Par ce projet de loi d'adaptation au droit de l'Union européenne, il s'agit de mettre notre droit national en conformité avec six règlements et six directives qui ont des implications importantes, puisqu'ils sont relatifs à la santé, au travail, à l'économie, au transport et à l'agriculture.
Nous le savons tous, la loi relève par principe de la compétence du Parlement, mais par exception, ce dernier peut habiliter le Gouvernement à légiférer par ordonnances et donc hors de son champ de compétence de principe. Nous ne sommes pas surpris, mais nous déplorons qu'encore une fois, vous abusiez, par ce projet de loi, de cette possibilité qui vous est offerte mais qui devrait rester exceptionnelle, en intégrant ces nombreux articles visant à habiliter le Gouvernement à légiférer à notre place par ordonnances pour transposer des directives entières plutôt que de soumettre purement et simplement ces dispositions au vote du Parlement.
Le sort que vous avez réservé à l'article 8 en est une belle illustration. Le Sénat avait supprimé cet article vous habilitant à transposer par ordonnances une directive sur l'obligation de transparence des entreprises en matière d'informations environnementales et sociales. Cette directive, saluée par les associations et les syndicats, contraint notamment les entreprises à réaliser un rapport de « durabilité » qui devra contenir un certain nombre d'informations sur les actions et impacts de l'entreprise en matière d'environnement, de mesures sociales et de gouvernement d'entreprise, et s'applique à toutes les grandes entreprises et aux petites et moyennes entreprises cotées – soit environ 50 000 entreprises concernées dans l'Union européenne.

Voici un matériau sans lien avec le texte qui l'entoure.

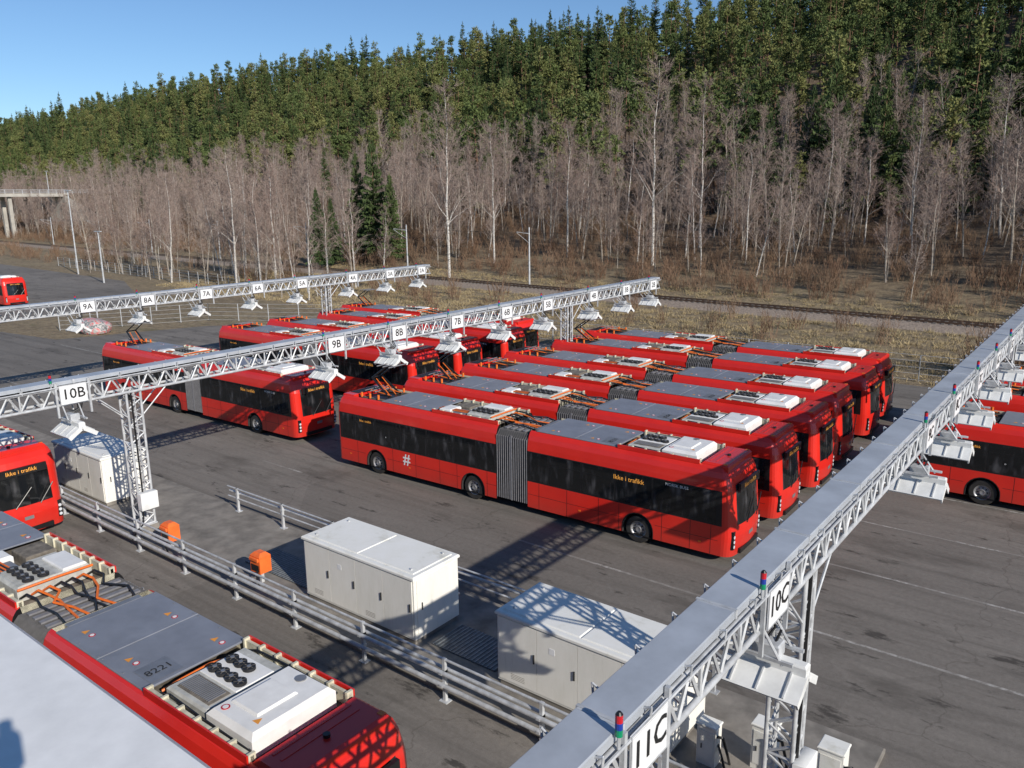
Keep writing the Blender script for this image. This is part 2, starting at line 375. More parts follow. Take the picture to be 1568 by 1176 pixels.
    def fanring(x,y,z,r):
        mb.cyl((x,y,z),(x,y,z+.06),r,'fan',16);mb.cyl((x,y,z+.06),(x,y,z+.07),r*.35,'rim',10)
        for t in range(6):
            a=t*math.pi/3;mb.face([(x+r*.35*math.cos(a),y+r*.35*math.sin(a),z+.063),(x+r*.9*math.cos(a),y+r*.9*math.sin(a),z+.063),(x+r*.9*math.cos(a+.18),y+r*.9*math.sin(a+.18),z+.063),(x+r*.35*math.cos(a+.3),y+r*.35*math.sin(a+.3),z+.063)],'deck')
    tray(5.4,8.7)
    mb.bbox(7.0,8.15,.46,W-.5,3.0,3.33,'equip',.06)
    mb.bbox(7.05,8.1,1.45,1.98,3.33,3.39,'white',.03)
    mb.box(7.02,8.1,.58,1.32,3.33,3.342,'equip')
    for i in range(4):
        for j in range(2): fanring(7.16+i*.265,.78+j*.32,3.342,.12)
    mb.bbox(5.55,6.1,.5,1.2,3.0,3.28,'white',.04);mb.bbox(5.6,6.4,1.35,2.05,3.0,3.23,'deck',.03);mb.bbox(6.2,6.85,.5,1.1,3.0,3.22,'rim',.03);mb.bbox(6.5,6.9,1.3,2.0,3.0,3.2,'equip',.03)
    for j in range(5): mb.cyl((5.45,.6+.06*j,3.25),(6.9,.7+.05*j,3.24),.02,'black' if j%2 else 'orange',6)
    rr=random.Random(5)
    for j in range(7):
        y=.5+.24*j;k='orange' if j in (1,2,5) else 'black'
        mb.hose([(8.15,y,3.08),(8.4,y+.05,3.24),(8.7,y+.12,3.2),(9.1,y+rr.uniform(-.2,.2),3.17),(9.6,y+rr.uniform(-.25,.25),3.15),(10.25,y+rr.uniform(-.1,.1),3.1)],.028,k)
    mb.hose([(8.2,.45,3.3),(8.25,1.2,3.33),(8.22,2.05,3.3)],.03,'orange')
    for j in range(4): mb.box(8.95+.28*j,9.07+.28*j,.3,W-.3,3.05,3.09,'bellow2')
    mb.bbox(10.22,10.42,.5,W-.5,3.0,3.18,'rim',.02)
    cover(10.45,13.75)
    mb.face([(13.05,.42,3.212),(13.65,.42,3.212),(13.65,1.05,3.212),(13.05,1.05,3.212)],'rim')
    text(mb,num,(13.35,.74,3.218),(0,1,0),(-1,0,0),.26,'btext')
    tray(13.8,16.75)
    mb.bbox(14.05,15.25,.48,W-.48,3.0,3.28,'equip',.04)
    mb.box(14.2,15.15,.60,1.02,3.28,3.29,'deck')
    for j in range(17): mb.box(14.22+j*.052,14.24+j*.052,.64,.98,3.29,3.31,'rim')
    mb.bbox(14.12,15.2,1.08,1.86,3.28,3.30,'white',.01)
    for i in range(4):
        for j in range(2):
            if i==3 and j==1: continue
            fanring(14.30+i*.25,1.27+j*.36,3.30,.118)
    mb.bbox(15.32,16.55,.44,W-.44,3.0,3.39,'white',.09)
    mb.bbox(15.5,16.2,.8,1.6,3.39,3.43,'white',.03)
    mb.box(15.27,15.30,.5,W-.5,3.0,3.3,'dark')
    mb.cyl((15.9,1.9,3.39),(15.9,1.9,3.41),.1,'rim',14);mb.cyl((15.55,.66,3.39),(15.55,.66,3.398),.075,'beaconr',14);mb.cyl((15.55,.66,3.39),(15.55,.66,3.401),.05,'wtext',14)
    mb.face([(16.2,.7,3.393),(16.36,.7,3.393),(16.28,.84,3.393)],'warn')
    mb.hose([(13.85,.5,3.1),(13.95,.8,3.2),(13.92,1.4,3.2),(14.0,1.9,3.15)],.025,'orange');mb.hose([(13.9,.4,3.1),(14.3,.4,3.26),(15.2,.38,3.24),(16.5,.38,3.2)],.022,'black');mb.hose([(13.9,W-.4,3.1),(14.3,W-.4,3.24),(15.2,W-.38,3.24),(16.5,W-.38,3.2)],.022,'black')
    mb.bbox(16.8,17.68,.26,W-.26,2.98,3.24,'red',.06)
    for x in (16.95,17.15): mb.box(x,x+.05,.5,W-.5,3.24,3.25,'red')
    mb.cyl((17.3,W/2,3.24),(17.3,W/2,3.30),.06,'black',10)
    for y in (.35,W-.35): mb.box(17.5,17.62,y-.05,y+.05,3.18,3.25,'orange')
    return mb.mesh('articulated_bus_mesh',smooth=35)
BUS=[build_bus(n) for n in ('8221','8204','8237')]
pm=MB()
for y in (-.35,.35):
    pm.cyl((2.3,y,3.2),(1.05,y*.8+.2,3.85),.045,'black',8);pm.cyl((1.05,y*.8+.2,3.85),(1.75,y*.7+.45,4.42),.035,'black',8);pm.cyl((2.2,y*.5,3.2),(1.2,y*.5+.2,3.8),.02,'orange',6)
pm.cyl((1.05,-.1,3.85),(1.05,.5,3.85),.035,'black',8)
for dx in (-.35,.0,.35): pm.cyl((1.75+dx,-.1,4.4),(1.75+dx,1.0,4.4),.028,'rim',6)
pm.box(1.38,2.12,.18,.22,4.34,4.40,'black');pm.box(1.38,2.12,.68,.72,4.34,4.40,'black')
PANT=pm.mesh('pantograph_mesh')
SK=.025
nb=0
def bus(x,y,pant=False,sk=SK):
    global nb
    o=link('articulated_bus',BUS[nb%3],(x,y,0),(0,0,math.atan(sk)));nb+=1
    if pant: link('pantograph_arm',PANT,(0,W/2,0),parent=o)
    return o
near=[22.19,26.1,30.1,33.9,38.6,42.5]
for i,(y,dx,s_) in enumerate(zip(near,[0,.05,.1,-.15,-.2,-.5],[.025,.027,.024,.026,.022,.025])): bus(-26.97+dx,y,i in (0,1,4),s_)
bus(-48.9,22.5,True)
bus(-48.9,30.4);bus(-48.9,34.2);bus(-49.0,38.8);bus(-50.6,42.4,True)
bus(-47.3,8.6)
bus(-26.4,5.45,False,.01)
bus(-5.9,33.2,False,.0);bus(-5.7,38.4);bus(-5.9,42.4)
bus(-118.9,36.6,False,.0)
# ------------------------------------------------------------------ gantries
lanes={'11':6.985,'10':10.96,'9':21.55,'8':25.17,'7':29.13,'6':33.04,'5':36.79,'4':41.6,'3':45.52,'2':49.17}
def lattice(mb,p0,p1,half_w,half_h,axis_w,axis_h,step,rc=.032,rd=.016):
    p0=Vector(p0);p1=Vector(p1);L=(p1-p0).length;d=(p1-p0)/L;aw=Vector(axis_w);ah=Vector(axis_h)
    cs=[(-1,-1),(1,-1),(1,1),(-1,1)]
    for a,c in cs: mb.cyl(p0+aw*half_w*a+ah*half_h*c,p1+aw*half_w*a+ah*half_h*c,rc,'galv',8)
    n=max(1,round(L/step))
    for i in range(n):
        A=p0+d*(L*i/n);B=p0+d*(L*(i+1)/n);Mm=(A+B)/2
        for q in range(4):
            (a,c),(a2,c2)=cs[q],cs[(q+1)%4]
            C0=aw*half_w*a+ah*half_h*c;C1=aw*half_w*a2+ah*half_h*c2
            mb.cyl(A+C0,Mm+C1,rd,'galv',5,caps=False);mb.cyl(Mm+C1,B+C0,rd,'galv',5,caps=False)
        if i%2==0:
            for q in range(4):
                (a,c),(a2,c2)=cs[q],cs[(q+1)%4];mb.cyl(A+aw*half_w*a+ah*half_h*c,A+aw*half_w*a2+ah*half_h*c2,rd,'galv',5,caps=False)
def gantry(gx,letter,y0,y1):
    root=bpy.data.objects.new('charging_gantry',None);COL.objects.link(root)
    mb=MB()
    zc=5.55
    lattice(mb,(gx,y0,zc),(gx,y1,zc),.27,.27,(1,0,0),(0,0,1),.62,.048,.03)
    link('truss_beam',mb.mesh('truss_beam',smooth=50),parent=root)
    t=MB();w=.28
    y=y0
    while y<y1:
        ye=min(y+3.0,y1);t.bbox(gx-w,gx+w,y+.004,ye-.004,5.91,6.03,'tray',.015)
        t.box(gx-w-.012,gx+w+.012,y+.02,y+.07,5.905,6.038,'galv')
        y+=3.0
    y=y0+.5
    while y<y1:
        for s in (-1,1):
            t.box(gx+s*.24-.02,gx+s*.24+.02,y-.02,y+.02,5.80,5.91,'galv')
            t.cyl((gx+s*.27,y,5.97),(gx+s*.38,y,6.02),.016,'galv',5);t.cyl((gx+s*.38,y,6.02),(gx+s*.36,y,5.8),.016,'galv',5)
        y+=1.0
    for s in (-1,1): t.cyl((gx+s*.36,y0,5.86),(gx+s*.36,y1,5.86),.022,'galv',6)
    t.cyl((gx+.1,y0,5.86),(gx+.1,y1,5.86),.045,'black',6);t.cyl((gx-.05,y0,5.86),(gx-.05,y1,5.86),.045,'black',6)
    link('cable_tray',t.mesh('cable_tray'),parent=root)
    for ty in (12.9,39.2):
        tw=MB();tx=gx
        lattice(tw,(tx,ty,.55),(tx,ty,5.28),.24,.24,(1,0,0),(0,1,0),.6,.045,.026)
        tw.bbox(tx-.33,tx+.33,ty-.33,ty+.33,0,.5,'concrete',.03);tw.box(tx-.30,tx+.30,ty-.30,ty+.30,.5,.54,'galv')
        for s in (-1,1):
            for s2 in (-1,1): tw.cyl((tx+s*.24,ty+s2*.24,4.4),(tx+s*.24,ty+s2*1.2,5.28),.025,'galv',5)
        tw.bbox(tx+.27,tx+.52,ty-.3,ty+.3,1.15,1.75,'hood',.02);tw.cyl((tx+.28,ty-.1,1.7),(tx+.28,ty-.1,5.3),.03,'black',6)
        tw.cyl((tx+.28,ty,1.7),(tx+.28,ty,5.3),.018,'galv',6)
        tw.hose([(tx+.4,ty-.2,1.15),(tx+.5,ty-.3,.7),(tx+.35,ty-.5,.4),(tx+.2,ty-.6,.13)],.025,'black')
        link('lattice_tower',tw.mesh('lattice_tower',smooth=50),parent=root)
    for ln,ly in lanes.items():
        if not (y0<ly<y1): continue
        s=MB();sx=gx+.36
        s.box(sx,sx+.02,ly-.42,ly+.42,5.29,5.91,'signw')
        for (a,b2,c,d2) in ((-.42,.42,5.29,5.31),(-.42,.42,5.89,5.91),(-.42,-.40,5.31,5.89),(.40,.42,5.31,5.89)): s.box(sx+.018,sx+.026,ly+a,ly+b2,c,d2,'galv')
        text(s,ln+letter,(sx+.028,ly,5.60),(0,1,0),(0,0,1),.46,'btext',.012)
        s2=gx+.30
        for yy in (-.5,.5): s.box(s2,s2+.06,ly+yy-.03,ly+yy+.03,4.9,6.0,'galv')
        by=ly-.62;s.cyl((gx+.34,by,5.85),(gx+.34,by,6.03),.02,'galv',6);s.cyl((gx+.34,by,6.03),(gx+.34,by,6.11),.042,'beacong',12);s.cyl((gx+.34,by,6.11),(gx+.34,by,6.19),.042,'beaconb',12);s.cyl((gx+.34,by,6.19),(gx+.34,by,6.28),.042,'beaconr',12);s.cyl((gx+.34,by,6.28),(gx+.34,by,6.31),.042,'black',12,r2=.02)
        link('lane_sign',s.mesh('lane_sign'),parent=root)
        h=MB()
        if ln in ('10','11'): hx,hy=gx+.30,ly-.1
        elif letter=='C': hx,hy=gx+.35,ly-.75
        else: hx,hy=gx+.55,ly-.75
        zz=4.62
        for yy in (-.24,.24):
            for xx in (-.3,.3): h.cyl((hx+xx,hy+yy,zz+.15),(gx+(.27 if xx>0 else -.27),hy+yy,5.28),.022,'galv',6)
            h.box(hx-.45,hx+.45,hy+yy-.025,hy+yy+.025,zz+.18,zz+.23,'galv')
        for sg in (-1,1):
            T=Matrix.Translation((hx,hy,zz+.06))@Matrix.Rotation(sg*rad(-34),4,'X')
            a,b2=(.06,.56) if sg>0 else (-.56,-.06)
            h.box(-.62,.62,a,b2,-.035,.0,'hood',T)
            for xx in (-.62,.585): h.box(xx,xx+.035,a,b2,-.13,-.036,'hood',T)
            h.box(-.55,.55,a+.05,b2-.05,-.075,-.036,'rim',T)
            for xx in (-.4,0,.4): h.box(xx-.012,xx+.012,a+.03,b2-.03,.0005,.03,'galv',T)
        h.bbox(hx-.6,hx+.6,hy-.1,hy+.1,zz-.02,zz+.15,'hood',.03)
        h.bbox(hx-.2,hx+.2,hy-.14,hy+.14,zz+.15,zz+.36,'galv',.02)
        for j in range(3): h.hose([(hx-.2+.15*j,hy,zz+.34),(hx-.1+.1*j,hy+.25,zz+.45),(gx+.1,hy+.3+.1*j,5.4)],.022,'black')
        link('charging_hood',h.mesh('charging_hood'),parent=root)
    return root
gantry(-48.081,'A',14,50.3);gantry(-26.341,'B',2,50.3);gantry(-3.948,'C',3.5,50.3)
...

Sa transposition soulève donc de nombreux enjeux pour le contrôle et la régulation des multinationales, et c'est justement ce qui avait motivé la suppression de cet article 8 par le Sénat : il est nécessaire d'examiner un projet de loi sur le sujet, d'en débattre sur le fond.
Il en va de même de l'article 7, qui autorise le Gouvernement à légiférer par ordonnances pour transposer la directive européenne de 2021 relative à la transparence fiscale pays par pays, laquelle régule la publication d'informations sur les bénéfices et les impôts payés par les multinationales.
Ces informations sont d'une grande importance dans la lutte contre l'évasion fiscale. Lors de l'élaboration de la directive, le Gouvernement s'était fait le porte-parole de la position du Medef, diffusant ses lignes rouges sur la base d'un document directement rédigé par l'organisation patronale, agissant sans nuance et usant d'arguments erronés. Le résultat fut l'adoption d'une directive ne comportant que de faibles exigences en matière de transparence fiscale et peu efficace pour lutter contre l'évasion fiscale des multinationales. Une clause de sauvegarde a notamment été introduite, offrant la possibilité à ces dernières de ne pas publier les informations qu'elles estiment sensibles.
Il conviendrait au contraire de connaître le détail des activités des multinationales dans chacun des pays du monde, y compris dans l'intégralité des paradis fiscaux, exclus du champ de la directive. Ainsi, les multinationales seront même encouragées à s'établir dans ces paradis fiscaux, où elles paieront peu d'impôts et n'auront pas à déclarer leurs activités publiquement.
Je l'ai dit, le Gouvernement demande d'être habilité à transposer seul cette directive par ordonnances. Mais comment croire qu'il ne relaiera pas de nouveau la position du Medef ? Comment croire qu'il fera les choix nécessaires pour lutter efficacement contre l'évasion fiscale ? Une fois de plus, la transposition de cette directive aurait dû faire l'objet d'un véritable projet de loi, examiné de manière transparente au Parlement.
D'autres points nous questionnent sur le fond. C'est le cas, entre autres, des dispositions figurant à l'article 11, dont l'insuffisance n'a pas manqué d'apparaître au Sénat, qui en a revu les contours. Cet article transpose sans cadre suffisant l'autorisation, pour des acteurs économiques condamnés pour des infractions pénales gravissimes – corruption, détournement de biens publics, prise illégale d'intérêts –, de prouver leur bonne foi afin de ne pas subir la sanction d'exclusion des marchés publics, pourtant de plein droit, pour une durée de cinq ans. Cette grande délinquance porte pourtant atteinte à notre contrat social et produit des effets inverses à l'objectif louable de moralisation de la commande publique.
Nous nous opposerons donc à ce projet de loi, non seulement car il autoriserait à légiférer par ordonnances, mais aussi eu égard à la majorité de ses dispositions elles-mêmes – dispositions que nous avions combattues en première lecture, aussi bien au sein des différentes commissions saisies qu'en séance publique.